▶ [Stated goal]: Line by line, reproduce exactly the beginning of the listing below, ending with the line that contains "R = math.radians" and adding nothing.

▶ [Data segment]:
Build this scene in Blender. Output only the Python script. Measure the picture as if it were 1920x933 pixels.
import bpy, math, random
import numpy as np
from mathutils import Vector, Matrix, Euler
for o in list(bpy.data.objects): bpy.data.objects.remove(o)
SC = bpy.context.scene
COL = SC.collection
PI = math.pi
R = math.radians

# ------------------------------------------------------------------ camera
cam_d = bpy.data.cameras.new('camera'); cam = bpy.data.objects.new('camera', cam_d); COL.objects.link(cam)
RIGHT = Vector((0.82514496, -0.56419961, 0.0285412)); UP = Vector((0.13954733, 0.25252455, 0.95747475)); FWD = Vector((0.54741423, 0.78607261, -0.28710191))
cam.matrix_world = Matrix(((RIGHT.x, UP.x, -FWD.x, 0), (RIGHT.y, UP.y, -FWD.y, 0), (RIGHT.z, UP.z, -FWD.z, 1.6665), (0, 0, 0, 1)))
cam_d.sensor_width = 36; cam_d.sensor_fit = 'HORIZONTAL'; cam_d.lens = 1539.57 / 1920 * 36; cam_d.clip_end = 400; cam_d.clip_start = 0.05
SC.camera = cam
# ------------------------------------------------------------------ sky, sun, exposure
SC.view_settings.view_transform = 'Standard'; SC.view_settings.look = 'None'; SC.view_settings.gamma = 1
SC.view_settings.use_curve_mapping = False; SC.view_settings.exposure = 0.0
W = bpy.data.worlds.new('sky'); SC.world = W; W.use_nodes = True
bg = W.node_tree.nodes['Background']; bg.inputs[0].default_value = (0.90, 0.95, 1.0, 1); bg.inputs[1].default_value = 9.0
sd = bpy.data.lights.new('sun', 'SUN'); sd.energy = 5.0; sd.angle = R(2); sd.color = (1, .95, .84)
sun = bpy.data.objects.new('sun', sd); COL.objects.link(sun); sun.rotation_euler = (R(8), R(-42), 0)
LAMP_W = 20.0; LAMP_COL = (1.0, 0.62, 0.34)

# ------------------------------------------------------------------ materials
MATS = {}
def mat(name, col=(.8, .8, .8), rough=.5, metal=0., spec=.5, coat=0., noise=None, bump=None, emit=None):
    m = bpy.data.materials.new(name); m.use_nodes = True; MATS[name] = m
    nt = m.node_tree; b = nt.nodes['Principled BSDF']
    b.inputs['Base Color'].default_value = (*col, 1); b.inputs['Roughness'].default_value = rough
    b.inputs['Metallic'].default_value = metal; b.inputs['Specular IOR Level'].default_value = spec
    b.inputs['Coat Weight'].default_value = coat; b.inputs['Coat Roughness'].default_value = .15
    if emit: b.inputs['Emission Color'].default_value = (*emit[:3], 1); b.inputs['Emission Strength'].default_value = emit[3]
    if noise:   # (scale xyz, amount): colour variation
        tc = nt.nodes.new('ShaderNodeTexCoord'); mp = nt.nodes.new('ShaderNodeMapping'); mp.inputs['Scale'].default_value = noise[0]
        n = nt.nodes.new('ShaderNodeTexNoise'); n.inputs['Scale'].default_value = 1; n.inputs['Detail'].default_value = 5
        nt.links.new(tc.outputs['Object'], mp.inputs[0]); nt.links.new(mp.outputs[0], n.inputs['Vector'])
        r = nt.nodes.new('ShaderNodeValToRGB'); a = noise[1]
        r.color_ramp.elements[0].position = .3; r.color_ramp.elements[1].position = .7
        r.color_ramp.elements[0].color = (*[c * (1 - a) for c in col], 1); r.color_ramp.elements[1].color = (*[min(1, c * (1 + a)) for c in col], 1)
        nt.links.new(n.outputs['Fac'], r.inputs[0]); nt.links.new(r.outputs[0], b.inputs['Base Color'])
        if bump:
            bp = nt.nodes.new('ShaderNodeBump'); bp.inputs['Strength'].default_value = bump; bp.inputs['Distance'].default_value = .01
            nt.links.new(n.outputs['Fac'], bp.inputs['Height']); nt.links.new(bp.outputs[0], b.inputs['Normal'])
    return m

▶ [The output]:
Build this scene in Blender. Output only the Python script. Measure the picture as if it were 1920x933 pixels.
import bpy, math, random
import numpy as np
from mathutils import Vector, Matrix, Euler
for o in list(bpy.data.objects): bpy.data.objects.remove(o)
SC = bpy.context.scene
COL = SC.collection
PI = math.pi
R = math.radians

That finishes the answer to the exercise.